Transport and residence times of tropospheric aerosols inferred from a global three‐dimensional simulation of 210 Pb

A global three‐dimensional model is used to investigate the transport and tropospheric residence time of 210 Pb, an aerosol tracer produced in the atmosphere by radioactive decay of 222 Rn emitted from soils. The model uses meteorological input with 4°×5° horizontal resolution and 4‐hour temporal resolution from the Goddard Institute for Space Studies general circulation model (GCM). It computes aerosol scavenging by convective precipitation as part of the wet convective mass transport operator in order to capture the coupling between vertical transport and rainout. Scavenging in convective precipitation accounts for 74% of the global 210 Pb sink in the model; scavenging in large‐scale precipitation accounts for 12%, and scavenging in dry deposition accounts for 14%. The model captures 63% of the variance of yearly mean 210 Pb concentrations measured at 85 sites around the world with negligible mean bias, lending support to the computation of aerosol scavenging. There are, however, a number of regional and seasonal discrepancies that reflect in part anomalies in GCM precipitation. Computed residence times with respect to deposition for 210 Pb aerosol in the tropospheric column are about 5 days at southern midlatitudes and 10–15 days in the tropics; values at northern midlatitudes vary from about 5 days in winter to 10 days in summer.

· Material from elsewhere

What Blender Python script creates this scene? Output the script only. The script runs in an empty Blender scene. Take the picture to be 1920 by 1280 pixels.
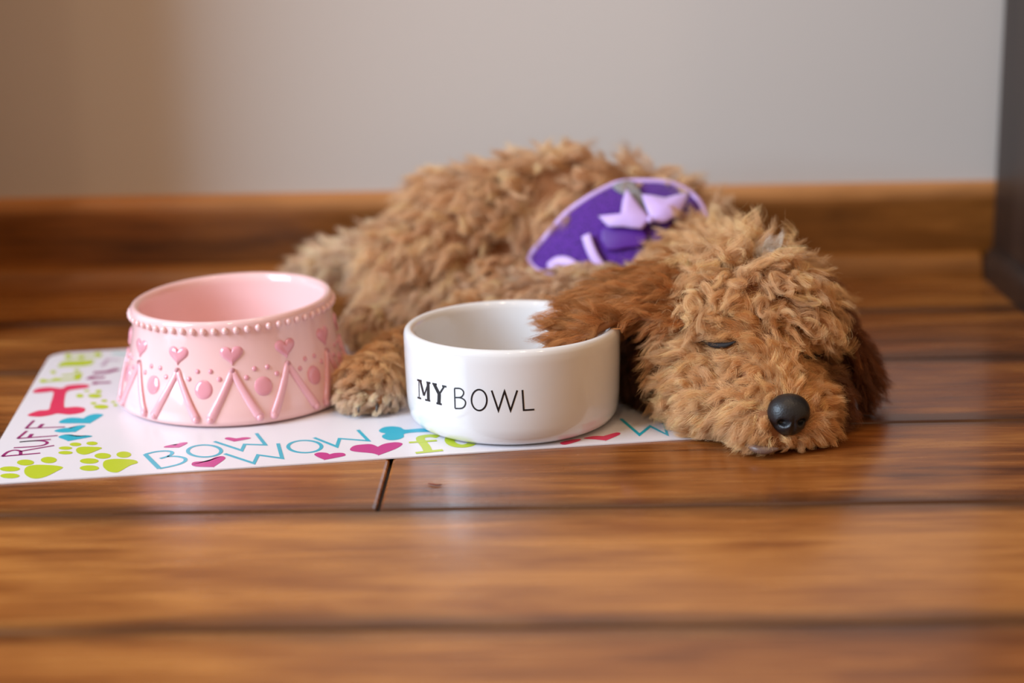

The residence time of 210 Pb produced in the lowest 0.5 km of atmosphere is on average four times shorter than that of 210 Pb produced in the upper atmosphere. Both model and observations indicate a weaker decrease of 210 Pb concentrations between the continental mixed layer and the free troposphere than is observed for total aerosol concentrations; an explanation is that 222 Rn is transported to high altitudes in wet convective updrafts, while aerosols and soluble precursors of aerosols are scavenged by precipitation in the updrafts. Thus 210 Pb is not simply a tracer of aerosols produced in the continental boundary layer, but also of aerosols derived from insoluble precursors emitted from the surface of continents. One may draw an analogy between 210 Pb and nitrate, whose precursor NO x is sparingly soluble, and explain in this manner the strong correlation observed between nitrate and 210 Pb concentrations over the oceans.